If you’ve ever been arrested in Canada or anywhere in the world, you may need a nonimmigrant U.S. waiver to enter the U.S.

Persons with criminal charges and/or convictions may be inadmissible to the United States regardless of how long ago it was or how minor the charges. Typical offenses that render a person inadmissible include: fraud, theft, or crimes relating to controlled substances. Additionally, persons previously removed or denied entry from the U.S. may also be inadmissible.

The U.S. Department of Homeland Security has access to criminal records, therefore any individual with a criminal record runs the risk of being denied entry to the United States, even if it is only for a brief visit.

Please note that Canadian pardons are NOT recognized by the United States and a U.S. waiver is still required for entry. Don’t waste your money on a Canadian pardon; it will not help your border-crossing problems. The U.S. government does NOT recognize foreign pardons.


A petty offense exception will apply if:

  • Only one conviction is involved;
  • The maximum penalty (written in the law at the time the offense occurred) is less than one year; and
  • The individual was actually sentenced to a period of less than 6 months.

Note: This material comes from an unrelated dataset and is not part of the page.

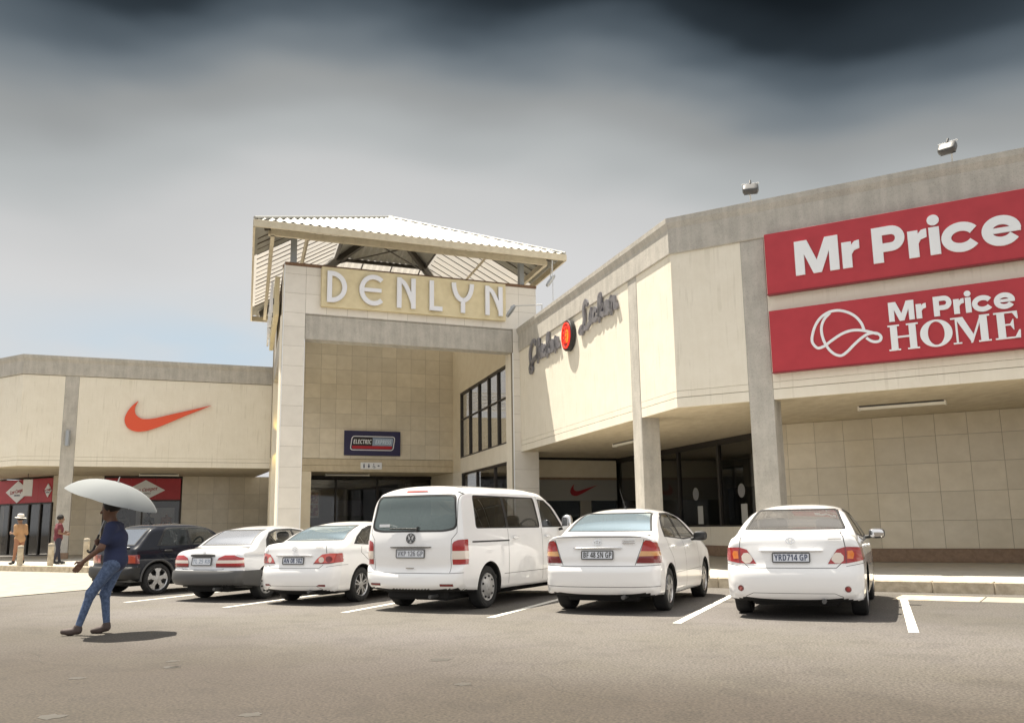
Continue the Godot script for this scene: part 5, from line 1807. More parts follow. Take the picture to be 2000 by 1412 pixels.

It is necessary to look at the criminal code for the year the offense occurred. Petty Offense Exceptions are governed by the maximum penalty for that offense. Therefore, even if you only paid a fine or served time that was less than one year, if the maximum penalty written in the law for that offense requires serving over a year then that will govern.

The Petty Offense Exception does NOT apply to drug related offenses.